▼

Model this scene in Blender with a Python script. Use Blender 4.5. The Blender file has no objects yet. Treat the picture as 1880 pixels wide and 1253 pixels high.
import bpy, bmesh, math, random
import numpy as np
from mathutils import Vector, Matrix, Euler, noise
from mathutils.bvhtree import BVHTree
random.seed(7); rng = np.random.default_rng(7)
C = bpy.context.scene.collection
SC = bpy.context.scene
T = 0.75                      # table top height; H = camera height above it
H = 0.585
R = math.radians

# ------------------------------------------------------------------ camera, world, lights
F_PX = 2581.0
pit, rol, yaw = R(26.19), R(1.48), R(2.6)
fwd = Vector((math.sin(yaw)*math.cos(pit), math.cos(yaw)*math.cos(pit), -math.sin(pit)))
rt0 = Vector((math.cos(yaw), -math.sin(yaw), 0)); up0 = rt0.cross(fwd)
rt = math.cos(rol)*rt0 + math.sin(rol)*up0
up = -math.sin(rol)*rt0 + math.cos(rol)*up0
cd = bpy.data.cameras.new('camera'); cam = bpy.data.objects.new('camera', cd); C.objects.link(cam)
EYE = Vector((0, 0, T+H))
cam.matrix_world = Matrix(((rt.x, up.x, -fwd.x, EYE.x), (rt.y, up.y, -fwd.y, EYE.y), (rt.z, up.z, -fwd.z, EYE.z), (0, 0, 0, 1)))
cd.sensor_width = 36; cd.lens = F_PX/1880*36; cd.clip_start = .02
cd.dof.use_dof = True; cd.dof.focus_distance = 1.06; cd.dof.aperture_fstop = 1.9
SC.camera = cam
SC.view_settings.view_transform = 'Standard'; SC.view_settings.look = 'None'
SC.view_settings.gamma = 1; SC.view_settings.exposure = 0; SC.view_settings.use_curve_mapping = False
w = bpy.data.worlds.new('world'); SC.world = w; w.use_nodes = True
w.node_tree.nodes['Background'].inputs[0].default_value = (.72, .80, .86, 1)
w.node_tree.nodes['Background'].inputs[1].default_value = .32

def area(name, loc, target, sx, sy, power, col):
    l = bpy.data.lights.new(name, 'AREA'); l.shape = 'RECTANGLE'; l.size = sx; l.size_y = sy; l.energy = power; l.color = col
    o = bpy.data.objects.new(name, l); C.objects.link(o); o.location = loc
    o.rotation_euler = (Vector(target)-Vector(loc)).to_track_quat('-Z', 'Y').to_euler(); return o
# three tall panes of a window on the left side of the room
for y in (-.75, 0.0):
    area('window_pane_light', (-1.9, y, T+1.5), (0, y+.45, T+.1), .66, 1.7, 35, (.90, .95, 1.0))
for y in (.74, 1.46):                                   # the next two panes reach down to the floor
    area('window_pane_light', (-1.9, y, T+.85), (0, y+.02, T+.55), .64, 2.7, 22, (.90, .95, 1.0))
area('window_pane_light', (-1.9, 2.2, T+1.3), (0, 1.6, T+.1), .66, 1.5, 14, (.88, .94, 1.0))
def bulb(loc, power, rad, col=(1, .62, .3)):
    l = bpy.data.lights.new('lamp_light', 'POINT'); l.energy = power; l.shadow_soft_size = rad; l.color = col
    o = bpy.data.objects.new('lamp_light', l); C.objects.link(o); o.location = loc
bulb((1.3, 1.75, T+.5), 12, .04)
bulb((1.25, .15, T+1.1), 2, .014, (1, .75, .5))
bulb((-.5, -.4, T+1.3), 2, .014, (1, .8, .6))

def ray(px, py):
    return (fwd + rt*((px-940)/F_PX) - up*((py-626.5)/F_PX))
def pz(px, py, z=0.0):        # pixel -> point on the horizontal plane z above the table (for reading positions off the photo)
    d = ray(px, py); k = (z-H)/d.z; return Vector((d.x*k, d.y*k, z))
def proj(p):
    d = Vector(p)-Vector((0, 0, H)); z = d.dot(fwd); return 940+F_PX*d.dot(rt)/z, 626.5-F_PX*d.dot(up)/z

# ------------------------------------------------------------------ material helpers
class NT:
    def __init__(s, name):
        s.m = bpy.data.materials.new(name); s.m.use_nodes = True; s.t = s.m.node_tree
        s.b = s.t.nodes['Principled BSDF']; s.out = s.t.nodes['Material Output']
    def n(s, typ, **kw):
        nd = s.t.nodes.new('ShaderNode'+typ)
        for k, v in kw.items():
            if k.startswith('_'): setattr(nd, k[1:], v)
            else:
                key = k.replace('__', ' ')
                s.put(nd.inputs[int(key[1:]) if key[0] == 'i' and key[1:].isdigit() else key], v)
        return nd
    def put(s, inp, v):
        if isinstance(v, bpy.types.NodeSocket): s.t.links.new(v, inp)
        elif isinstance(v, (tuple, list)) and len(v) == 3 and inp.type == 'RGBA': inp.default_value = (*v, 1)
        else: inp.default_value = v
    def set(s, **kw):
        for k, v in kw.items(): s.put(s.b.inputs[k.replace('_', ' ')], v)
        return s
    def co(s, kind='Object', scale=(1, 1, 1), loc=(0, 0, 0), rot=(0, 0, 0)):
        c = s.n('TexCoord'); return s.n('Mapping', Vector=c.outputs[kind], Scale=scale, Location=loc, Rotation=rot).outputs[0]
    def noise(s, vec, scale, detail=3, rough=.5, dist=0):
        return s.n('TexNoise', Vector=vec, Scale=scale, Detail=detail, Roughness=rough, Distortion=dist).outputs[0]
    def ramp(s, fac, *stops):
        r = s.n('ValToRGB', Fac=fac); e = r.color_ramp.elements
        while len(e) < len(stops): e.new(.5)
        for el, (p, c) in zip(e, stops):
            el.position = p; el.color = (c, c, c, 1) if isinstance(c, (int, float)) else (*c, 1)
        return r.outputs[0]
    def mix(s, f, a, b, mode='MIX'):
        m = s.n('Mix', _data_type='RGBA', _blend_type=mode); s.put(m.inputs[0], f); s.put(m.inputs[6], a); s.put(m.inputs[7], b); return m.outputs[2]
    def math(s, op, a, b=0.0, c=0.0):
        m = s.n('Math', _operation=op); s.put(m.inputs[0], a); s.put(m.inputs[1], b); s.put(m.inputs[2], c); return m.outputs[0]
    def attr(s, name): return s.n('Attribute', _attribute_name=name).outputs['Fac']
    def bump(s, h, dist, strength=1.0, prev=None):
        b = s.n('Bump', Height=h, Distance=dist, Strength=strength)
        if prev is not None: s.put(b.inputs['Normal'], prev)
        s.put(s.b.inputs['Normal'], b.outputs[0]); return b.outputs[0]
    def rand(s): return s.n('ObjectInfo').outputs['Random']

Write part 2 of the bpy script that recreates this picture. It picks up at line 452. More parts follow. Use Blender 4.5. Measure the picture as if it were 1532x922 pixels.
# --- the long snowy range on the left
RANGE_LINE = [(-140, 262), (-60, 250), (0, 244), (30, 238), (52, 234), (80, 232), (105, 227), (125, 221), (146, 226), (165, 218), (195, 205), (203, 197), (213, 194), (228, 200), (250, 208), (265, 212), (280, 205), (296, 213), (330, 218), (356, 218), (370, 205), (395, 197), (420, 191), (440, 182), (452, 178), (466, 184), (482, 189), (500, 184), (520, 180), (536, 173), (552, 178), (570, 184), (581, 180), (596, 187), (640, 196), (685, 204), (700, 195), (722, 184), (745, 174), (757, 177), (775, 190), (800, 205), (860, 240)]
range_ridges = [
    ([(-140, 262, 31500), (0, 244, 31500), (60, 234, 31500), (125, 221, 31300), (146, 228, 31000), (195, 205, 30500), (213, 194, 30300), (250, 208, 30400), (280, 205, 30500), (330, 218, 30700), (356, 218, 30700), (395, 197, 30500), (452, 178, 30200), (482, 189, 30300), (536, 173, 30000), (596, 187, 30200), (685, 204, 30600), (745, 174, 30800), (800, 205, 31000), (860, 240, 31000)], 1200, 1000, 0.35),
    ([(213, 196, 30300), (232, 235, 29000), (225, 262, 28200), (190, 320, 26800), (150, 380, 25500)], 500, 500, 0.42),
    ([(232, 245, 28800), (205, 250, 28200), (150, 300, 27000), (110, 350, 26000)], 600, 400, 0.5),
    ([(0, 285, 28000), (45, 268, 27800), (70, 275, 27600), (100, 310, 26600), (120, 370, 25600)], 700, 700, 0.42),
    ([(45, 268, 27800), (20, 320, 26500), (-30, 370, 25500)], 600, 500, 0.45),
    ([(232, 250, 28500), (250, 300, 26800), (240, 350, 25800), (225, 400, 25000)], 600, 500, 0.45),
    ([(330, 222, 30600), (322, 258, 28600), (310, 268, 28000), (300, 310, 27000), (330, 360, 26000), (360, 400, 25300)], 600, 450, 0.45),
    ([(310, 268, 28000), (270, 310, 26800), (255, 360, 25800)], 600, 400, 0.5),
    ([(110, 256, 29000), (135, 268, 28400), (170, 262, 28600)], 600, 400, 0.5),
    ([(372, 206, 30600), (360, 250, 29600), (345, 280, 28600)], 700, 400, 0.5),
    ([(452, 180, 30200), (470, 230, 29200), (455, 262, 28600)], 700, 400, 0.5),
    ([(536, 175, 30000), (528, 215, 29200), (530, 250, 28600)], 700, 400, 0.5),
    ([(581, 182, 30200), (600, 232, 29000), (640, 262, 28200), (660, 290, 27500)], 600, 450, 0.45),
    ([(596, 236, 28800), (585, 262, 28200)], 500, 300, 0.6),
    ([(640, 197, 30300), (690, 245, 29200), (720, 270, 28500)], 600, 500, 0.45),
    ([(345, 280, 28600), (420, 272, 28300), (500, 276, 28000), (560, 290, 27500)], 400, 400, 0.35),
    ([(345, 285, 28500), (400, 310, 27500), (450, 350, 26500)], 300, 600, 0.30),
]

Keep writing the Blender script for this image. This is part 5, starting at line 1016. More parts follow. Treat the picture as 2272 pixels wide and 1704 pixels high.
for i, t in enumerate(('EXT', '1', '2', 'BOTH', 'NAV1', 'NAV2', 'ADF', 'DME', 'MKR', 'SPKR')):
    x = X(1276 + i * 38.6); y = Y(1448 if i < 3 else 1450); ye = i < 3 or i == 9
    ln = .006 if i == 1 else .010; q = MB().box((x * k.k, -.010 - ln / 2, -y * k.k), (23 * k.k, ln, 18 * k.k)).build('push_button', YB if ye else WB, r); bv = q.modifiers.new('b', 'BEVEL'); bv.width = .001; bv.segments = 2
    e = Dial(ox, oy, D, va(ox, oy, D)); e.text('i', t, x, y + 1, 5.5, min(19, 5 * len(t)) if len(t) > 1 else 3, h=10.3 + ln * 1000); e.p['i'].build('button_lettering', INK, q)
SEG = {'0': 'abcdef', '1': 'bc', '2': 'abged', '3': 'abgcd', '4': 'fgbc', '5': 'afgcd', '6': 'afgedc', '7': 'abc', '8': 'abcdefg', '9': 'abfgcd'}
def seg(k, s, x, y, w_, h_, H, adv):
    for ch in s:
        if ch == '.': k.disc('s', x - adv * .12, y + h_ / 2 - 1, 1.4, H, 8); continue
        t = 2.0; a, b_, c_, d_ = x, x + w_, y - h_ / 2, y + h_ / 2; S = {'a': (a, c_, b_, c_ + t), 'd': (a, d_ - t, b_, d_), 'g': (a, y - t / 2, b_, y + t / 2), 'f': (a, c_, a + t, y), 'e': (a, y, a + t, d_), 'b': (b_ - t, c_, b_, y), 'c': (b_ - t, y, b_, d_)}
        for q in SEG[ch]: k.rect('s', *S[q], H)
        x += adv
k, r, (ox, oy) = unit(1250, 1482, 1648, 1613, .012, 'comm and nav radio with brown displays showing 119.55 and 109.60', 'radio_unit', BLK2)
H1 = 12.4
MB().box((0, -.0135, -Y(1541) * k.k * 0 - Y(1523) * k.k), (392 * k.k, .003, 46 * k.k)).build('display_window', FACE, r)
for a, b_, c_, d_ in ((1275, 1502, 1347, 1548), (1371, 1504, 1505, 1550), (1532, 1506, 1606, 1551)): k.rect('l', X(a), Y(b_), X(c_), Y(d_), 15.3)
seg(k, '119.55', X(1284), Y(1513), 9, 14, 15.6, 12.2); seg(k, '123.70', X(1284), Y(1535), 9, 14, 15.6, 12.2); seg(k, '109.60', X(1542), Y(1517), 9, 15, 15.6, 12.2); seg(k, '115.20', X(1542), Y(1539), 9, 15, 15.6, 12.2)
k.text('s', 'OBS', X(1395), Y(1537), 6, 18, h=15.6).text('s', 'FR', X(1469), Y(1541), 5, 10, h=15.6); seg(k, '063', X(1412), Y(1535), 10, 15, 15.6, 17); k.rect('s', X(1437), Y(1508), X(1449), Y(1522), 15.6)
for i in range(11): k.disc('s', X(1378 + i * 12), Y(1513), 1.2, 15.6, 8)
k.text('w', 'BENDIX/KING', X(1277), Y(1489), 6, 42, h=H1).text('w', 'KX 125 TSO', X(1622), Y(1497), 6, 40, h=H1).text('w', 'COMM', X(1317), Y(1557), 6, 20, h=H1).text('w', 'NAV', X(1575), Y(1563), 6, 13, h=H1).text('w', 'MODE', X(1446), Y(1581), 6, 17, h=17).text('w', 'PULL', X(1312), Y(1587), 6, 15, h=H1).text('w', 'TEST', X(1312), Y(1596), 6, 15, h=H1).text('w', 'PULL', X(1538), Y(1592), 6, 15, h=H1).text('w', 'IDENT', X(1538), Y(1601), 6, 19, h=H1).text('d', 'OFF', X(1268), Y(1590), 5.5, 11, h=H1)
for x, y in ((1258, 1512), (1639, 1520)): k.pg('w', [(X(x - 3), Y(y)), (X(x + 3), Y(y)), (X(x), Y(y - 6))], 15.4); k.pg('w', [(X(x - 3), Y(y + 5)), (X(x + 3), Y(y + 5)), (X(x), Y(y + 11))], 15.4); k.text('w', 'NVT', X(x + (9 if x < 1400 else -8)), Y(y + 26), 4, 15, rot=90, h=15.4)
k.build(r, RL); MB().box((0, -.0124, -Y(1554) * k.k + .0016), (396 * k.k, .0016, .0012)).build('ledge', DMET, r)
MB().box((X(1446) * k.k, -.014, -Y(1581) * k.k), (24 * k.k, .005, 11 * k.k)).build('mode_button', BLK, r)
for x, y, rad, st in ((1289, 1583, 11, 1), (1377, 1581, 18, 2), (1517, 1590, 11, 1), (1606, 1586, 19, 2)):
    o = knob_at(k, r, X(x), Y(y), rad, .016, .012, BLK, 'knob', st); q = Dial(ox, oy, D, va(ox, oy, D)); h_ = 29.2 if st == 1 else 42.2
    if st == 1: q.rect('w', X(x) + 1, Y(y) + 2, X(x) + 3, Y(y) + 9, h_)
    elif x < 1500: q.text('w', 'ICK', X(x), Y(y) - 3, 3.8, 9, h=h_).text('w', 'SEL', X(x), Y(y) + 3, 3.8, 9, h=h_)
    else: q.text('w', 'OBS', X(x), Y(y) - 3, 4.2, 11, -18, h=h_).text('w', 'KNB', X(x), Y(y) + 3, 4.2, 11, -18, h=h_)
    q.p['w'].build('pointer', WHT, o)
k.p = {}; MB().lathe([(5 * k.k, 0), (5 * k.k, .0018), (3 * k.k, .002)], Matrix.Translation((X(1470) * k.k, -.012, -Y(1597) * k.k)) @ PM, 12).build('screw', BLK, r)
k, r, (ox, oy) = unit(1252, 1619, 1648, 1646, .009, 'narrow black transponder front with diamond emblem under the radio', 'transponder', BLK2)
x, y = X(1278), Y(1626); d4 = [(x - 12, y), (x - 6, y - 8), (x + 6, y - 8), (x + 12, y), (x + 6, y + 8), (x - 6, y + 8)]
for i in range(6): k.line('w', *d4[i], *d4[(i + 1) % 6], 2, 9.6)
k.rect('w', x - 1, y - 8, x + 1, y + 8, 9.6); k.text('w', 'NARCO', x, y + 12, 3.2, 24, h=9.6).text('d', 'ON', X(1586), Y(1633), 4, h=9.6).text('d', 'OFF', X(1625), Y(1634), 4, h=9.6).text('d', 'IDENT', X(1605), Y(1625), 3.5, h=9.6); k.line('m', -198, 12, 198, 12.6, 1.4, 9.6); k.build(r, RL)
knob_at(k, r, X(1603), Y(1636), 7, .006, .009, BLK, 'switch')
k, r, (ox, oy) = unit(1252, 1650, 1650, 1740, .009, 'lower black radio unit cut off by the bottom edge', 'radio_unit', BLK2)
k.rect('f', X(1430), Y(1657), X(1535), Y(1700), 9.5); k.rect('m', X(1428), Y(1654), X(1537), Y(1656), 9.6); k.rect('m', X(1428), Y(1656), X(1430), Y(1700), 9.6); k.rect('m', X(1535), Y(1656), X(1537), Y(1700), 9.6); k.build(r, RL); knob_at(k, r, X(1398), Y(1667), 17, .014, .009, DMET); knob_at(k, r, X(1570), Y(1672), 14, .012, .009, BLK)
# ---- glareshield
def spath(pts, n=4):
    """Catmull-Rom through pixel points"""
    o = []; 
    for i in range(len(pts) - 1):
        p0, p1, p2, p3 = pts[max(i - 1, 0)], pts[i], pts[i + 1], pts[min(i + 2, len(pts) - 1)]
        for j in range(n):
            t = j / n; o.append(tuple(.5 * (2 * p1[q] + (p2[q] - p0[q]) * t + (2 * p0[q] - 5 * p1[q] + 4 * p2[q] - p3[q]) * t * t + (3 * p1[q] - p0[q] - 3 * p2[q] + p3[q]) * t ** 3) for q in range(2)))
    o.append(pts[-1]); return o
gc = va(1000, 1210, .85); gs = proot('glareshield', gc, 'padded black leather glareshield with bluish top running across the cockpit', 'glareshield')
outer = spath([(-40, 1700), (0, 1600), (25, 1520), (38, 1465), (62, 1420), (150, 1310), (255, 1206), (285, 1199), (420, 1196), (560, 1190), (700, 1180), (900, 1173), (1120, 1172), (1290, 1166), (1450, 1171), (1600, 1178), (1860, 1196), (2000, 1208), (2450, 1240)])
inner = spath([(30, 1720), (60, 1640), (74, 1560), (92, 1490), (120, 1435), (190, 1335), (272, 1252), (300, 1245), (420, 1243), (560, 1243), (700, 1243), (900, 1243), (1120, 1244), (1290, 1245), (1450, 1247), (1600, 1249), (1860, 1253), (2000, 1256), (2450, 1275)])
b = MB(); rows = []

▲

Your answer should be exactly the lines of the data above, from the first through the line containing "R = math.radians".

Solution to this problem:
Model this scene in Blender with a Python script. Use Blender 4.5. The Blender file has no objects yet. Treat the picture as 1880 pixels wide and 1253 pixels high.
import bpy, bmesh, math, random
import numpy as np
from mathutils import Vector, Matrix, Euler, noise
from mathutils.bvhtree import BVHTree
random.seed(7); rng = np.random.default_rng(7)
C = bpy.context.scene.collection
SC = bpy.context.scene
T = 0.75                      # table top height; H = camera height above it
H = 0.585
R = math.radians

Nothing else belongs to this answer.